● **Requirement**: Below are some records. Retype exactly the lines from the one containing "Build this scene" through the one containing "sc.camera = cam", both included, skipping every picture.

● **Given data**:
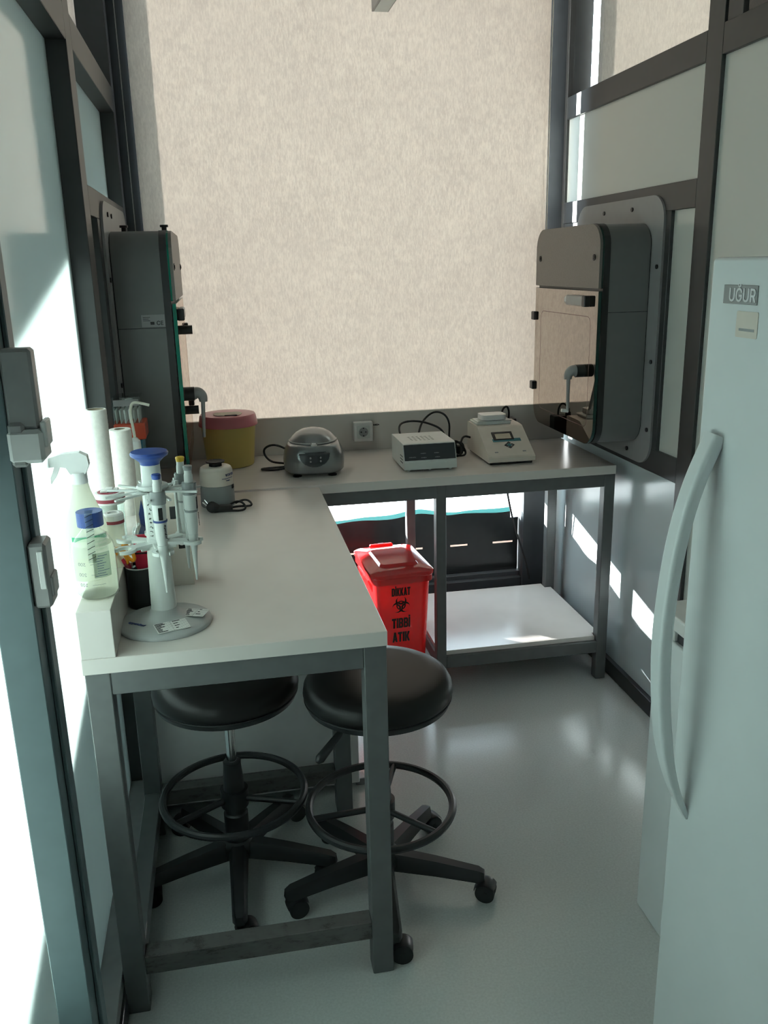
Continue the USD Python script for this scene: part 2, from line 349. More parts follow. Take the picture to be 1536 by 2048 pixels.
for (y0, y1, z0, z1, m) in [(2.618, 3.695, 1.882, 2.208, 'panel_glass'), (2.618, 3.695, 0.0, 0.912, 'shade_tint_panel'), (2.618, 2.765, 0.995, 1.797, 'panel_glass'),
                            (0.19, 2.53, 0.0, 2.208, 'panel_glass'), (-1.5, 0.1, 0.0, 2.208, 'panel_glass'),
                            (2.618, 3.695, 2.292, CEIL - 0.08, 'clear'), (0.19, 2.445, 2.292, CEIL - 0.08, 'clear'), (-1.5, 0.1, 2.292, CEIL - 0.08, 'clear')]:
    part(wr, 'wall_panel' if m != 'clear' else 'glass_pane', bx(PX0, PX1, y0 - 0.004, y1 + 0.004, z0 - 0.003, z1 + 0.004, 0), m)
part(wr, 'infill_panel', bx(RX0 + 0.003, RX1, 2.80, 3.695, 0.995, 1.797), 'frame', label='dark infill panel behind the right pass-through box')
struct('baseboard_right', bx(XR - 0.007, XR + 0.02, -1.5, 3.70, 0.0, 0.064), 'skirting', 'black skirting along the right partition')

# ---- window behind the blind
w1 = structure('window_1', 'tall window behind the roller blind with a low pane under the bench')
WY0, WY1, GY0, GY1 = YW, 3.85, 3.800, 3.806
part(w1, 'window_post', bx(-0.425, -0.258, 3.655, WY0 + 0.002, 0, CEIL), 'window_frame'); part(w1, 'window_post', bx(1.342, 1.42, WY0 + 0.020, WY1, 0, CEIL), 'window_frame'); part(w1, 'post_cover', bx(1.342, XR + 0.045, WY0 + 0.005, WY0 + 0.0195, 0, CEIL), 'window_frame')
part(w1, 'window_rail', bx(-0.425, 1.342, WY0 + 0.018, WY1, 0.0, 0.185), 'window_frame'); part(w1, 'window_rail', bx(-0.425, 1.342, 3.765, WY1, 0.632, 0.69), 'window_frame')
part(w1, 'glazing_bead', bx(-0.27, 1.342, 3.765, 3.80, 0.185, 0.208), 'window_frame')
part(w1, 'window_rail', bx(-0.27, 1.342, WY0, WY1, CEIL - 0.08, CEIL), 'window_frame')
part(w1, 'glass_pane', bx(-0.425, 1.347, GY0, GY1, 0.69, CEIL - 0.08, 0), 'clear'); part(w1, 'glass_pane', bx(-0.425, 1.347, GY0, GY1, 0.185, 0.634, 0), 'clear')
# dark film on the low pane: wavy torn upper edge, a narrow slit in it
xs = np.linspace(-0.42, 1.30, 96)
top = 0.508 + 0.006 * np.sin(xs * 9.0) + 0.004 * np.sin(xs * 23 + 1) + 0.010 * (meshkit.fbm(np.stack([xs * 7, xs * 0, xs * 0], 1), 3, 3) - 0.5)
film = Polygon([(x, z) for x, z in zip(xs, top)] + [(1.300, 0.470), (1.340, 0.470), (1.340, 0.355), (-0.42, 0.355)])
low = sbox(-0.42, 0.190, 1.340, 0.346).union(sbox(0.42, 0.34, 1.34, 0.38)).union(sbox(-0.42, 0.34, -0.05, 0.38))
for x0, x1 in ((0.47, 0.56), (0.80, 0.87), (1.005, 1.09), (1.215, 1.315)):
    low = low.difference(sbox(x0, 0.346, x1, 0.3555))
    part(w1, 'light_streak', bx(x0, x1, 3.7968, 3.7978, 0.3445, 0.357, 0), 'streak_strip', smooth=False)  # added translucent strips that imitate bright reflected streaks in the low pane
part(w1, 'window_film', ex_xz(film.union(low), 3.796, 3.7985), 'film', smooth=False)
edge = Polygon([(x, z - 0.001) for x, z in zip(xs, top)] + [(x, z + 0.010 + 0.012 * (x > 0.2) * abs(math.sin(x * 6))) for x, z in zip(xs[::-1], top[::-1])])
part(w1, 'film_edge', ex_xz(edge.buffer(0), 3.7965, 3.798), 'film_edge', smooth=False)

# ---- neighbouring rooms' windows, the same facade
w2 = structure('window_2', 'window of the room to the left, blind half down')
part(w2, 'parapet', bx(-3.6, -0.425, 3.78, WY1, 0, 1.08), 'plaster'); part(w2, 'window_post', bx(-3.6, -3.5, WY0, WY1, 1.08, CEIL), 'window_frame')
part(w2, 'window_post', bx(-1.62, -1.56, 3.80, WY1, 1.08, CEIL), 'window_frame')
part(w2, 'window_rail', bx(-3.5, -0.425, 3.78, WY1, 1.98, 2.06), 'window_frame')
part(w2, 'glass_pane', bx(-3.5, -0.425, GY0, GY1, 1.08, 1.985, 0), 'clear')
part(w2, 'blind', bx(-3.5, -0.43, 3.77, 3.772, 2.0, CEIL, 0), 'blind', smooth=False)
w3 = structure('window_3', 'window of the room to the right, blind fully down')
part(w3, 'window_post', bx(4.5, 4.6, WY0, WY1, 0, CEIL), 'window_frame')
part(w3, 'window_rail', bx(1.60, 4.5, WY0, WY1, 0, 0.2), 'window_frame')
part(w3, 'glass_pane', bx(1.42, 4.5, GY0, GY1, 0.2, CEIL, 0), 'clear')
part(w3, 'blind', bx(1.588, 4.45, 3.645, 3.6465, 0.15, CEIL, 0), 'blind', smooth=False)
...
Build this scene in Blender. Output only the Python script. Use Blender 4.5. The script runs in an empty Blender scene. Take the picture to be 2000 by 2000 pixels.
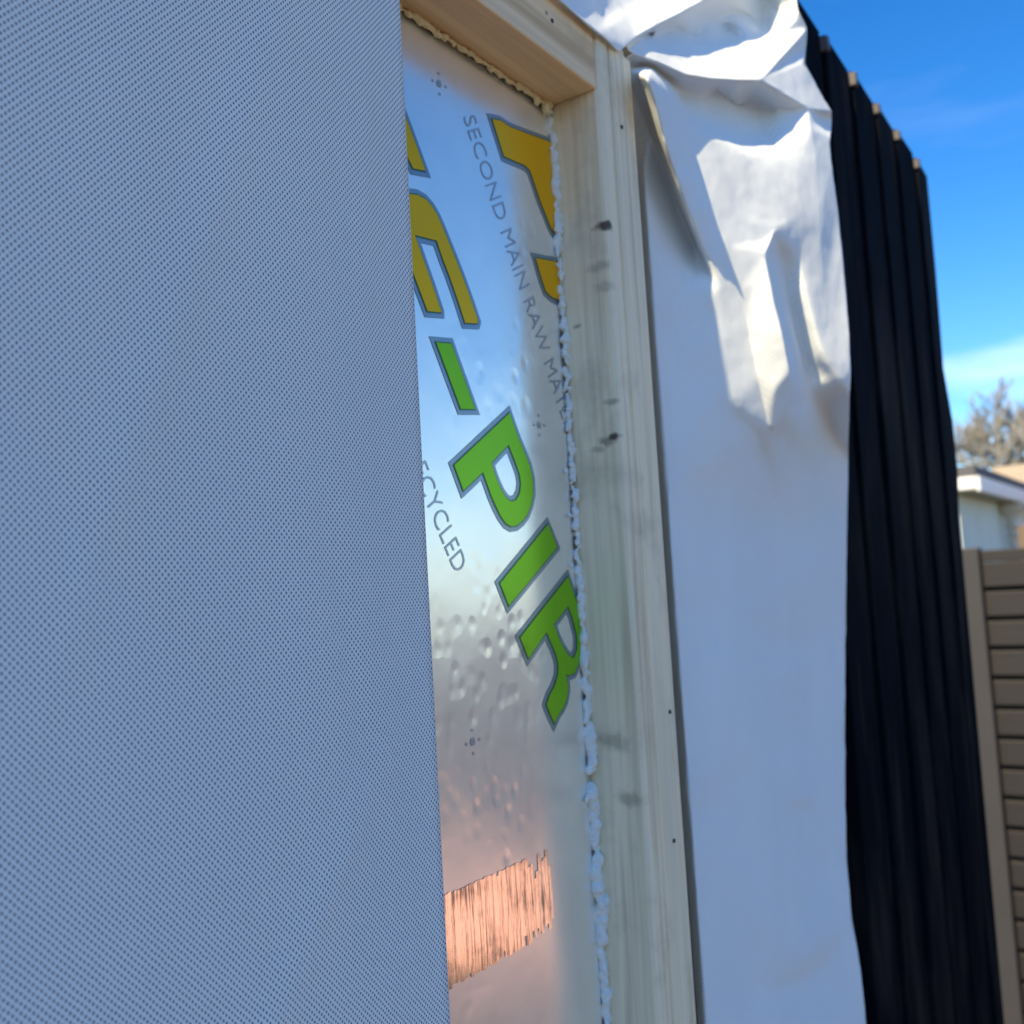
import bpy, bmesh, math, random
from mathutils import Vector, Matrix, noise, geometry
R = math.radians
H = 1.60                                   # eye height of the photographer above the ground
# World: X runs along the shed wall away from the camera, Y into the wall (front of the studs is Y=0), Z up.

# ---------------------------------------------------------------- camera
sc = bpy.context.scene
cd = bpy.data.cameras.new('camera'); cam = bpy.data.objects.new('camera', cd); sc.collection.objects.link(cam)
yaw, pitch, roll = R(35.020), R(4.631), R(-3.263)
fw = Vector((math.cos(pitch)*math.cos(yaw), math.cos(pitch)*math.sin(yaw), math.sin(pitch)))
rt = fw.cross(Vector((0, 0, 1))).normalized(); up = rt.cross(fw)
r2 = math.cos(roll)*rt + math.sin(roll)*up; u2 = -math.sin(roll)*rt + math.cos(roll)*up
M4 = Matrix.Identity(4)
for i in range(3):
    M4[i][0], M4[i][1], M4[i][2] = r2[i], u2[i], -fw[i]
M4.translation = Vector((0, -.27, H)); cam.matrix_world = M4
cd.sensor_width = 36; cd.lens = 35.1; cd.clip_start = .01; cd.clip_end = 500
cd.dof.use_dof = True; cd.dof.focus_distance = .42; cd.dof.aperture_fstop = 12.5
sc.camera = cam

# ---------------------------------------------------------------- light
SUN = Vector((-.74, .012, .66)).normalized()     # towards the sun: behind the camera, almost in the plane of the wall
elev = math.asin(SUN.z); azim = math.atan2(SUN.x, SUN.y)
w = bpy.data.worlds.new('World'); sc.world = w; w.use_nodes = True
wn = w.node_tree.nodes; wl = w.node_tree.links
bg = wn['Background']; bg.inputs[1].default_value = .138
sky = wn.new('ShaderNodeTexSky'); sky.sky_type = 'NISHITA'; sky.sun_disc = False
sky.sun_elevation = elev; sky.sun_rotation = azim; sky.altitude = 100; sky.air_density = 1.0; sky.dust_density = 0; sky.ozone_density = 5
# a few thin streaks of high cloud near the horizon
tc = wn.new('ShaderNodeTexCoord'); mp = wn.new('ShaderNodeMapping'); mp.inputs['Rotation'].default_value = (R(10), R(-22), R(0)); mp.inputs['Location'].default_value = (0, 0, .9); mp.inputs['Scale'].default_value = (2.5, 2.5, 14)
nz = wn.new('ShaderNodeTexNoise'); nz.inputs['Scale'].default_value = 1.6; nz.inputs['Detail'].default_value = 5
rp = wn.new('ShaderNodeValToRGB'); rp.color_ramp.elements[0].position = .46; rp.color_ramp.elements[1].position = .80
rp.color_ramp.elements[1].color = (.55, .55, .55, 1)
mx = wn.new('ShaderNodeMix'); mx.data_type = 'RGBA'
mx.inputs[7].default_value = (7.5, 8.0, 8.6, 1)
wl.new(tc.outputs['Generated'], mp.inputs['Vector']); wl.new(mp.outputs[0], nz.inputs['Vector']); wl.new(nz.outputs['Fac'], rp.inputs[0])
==
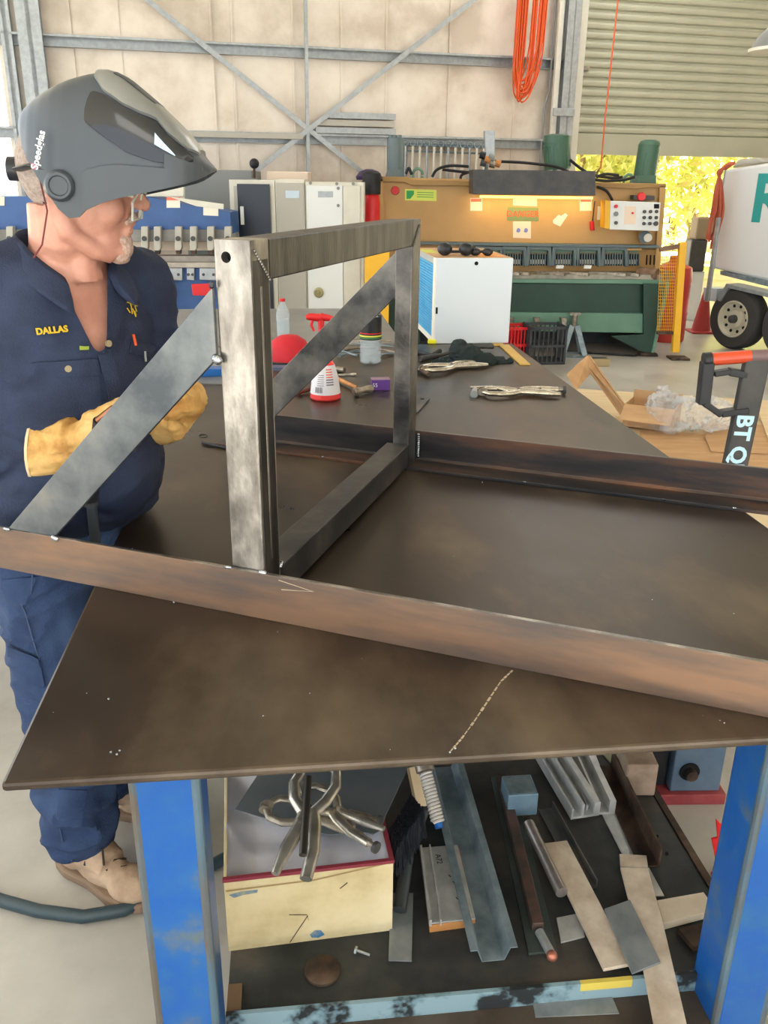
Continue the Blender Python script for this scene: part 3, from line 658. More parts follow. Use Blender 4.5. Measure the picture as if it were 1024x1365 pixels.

● **Complete answer**:
Build this scene in Blender. Output only the Python script. Use Blender 4.5. The script runs in an empty Blender scene. Take the picture to be 2000 by 2000 pixels.
import bpy, bmesh, math, random
from mathutils import Vector, Matrix, noise, geometry
R = math.radians
H = 1.60                                   # eye height of the photographer above the ground
# World: X runs along the shed wall away from the camera, Y into the wall (front of the studs is Y=0), Z up.

# ---------------------------------------------------------------- camera
sc = bpy.context.scene
cd = bpy.data.cameras.new('camera'); cam = bpy.data.objects.new('camera', cd); sc.collection.objects.link(cam)
yaw, pitch, roll = R(35.020), R(4.631), R(-3.263)
fw = Vector((math.cos(pitch)*math.cos(yaw), math.cos(pitch)*math.sin(yaw), math.sin(pitch)))
rt = fw.cross(Vector((0, 0, 1))).normalized(); up = rt.cross(fw)
r2 = math.cos(roll)*rt + math.sin(roll)*up; u2 = -math.sin(roll)*rt + math.cos(roll)*up
M4 = Matrix.Identity(4)
for i in range(3):
    M4[i][0], M4[i][1], M4[i][2] = r2[i], u2[i], -fw[i]
M4.translation = Vector((0, -.27, H)); cam.matrix_world = M4
cd.sensor_width = 36; cd.lens = 35.1; cd.clip_start = .01; cd.clip_end = 500
cd.dof.use_dof = True; cd.dof.focus_distance = .42; cd.dof.aperture_fstop = 12.5
sc.camera = cam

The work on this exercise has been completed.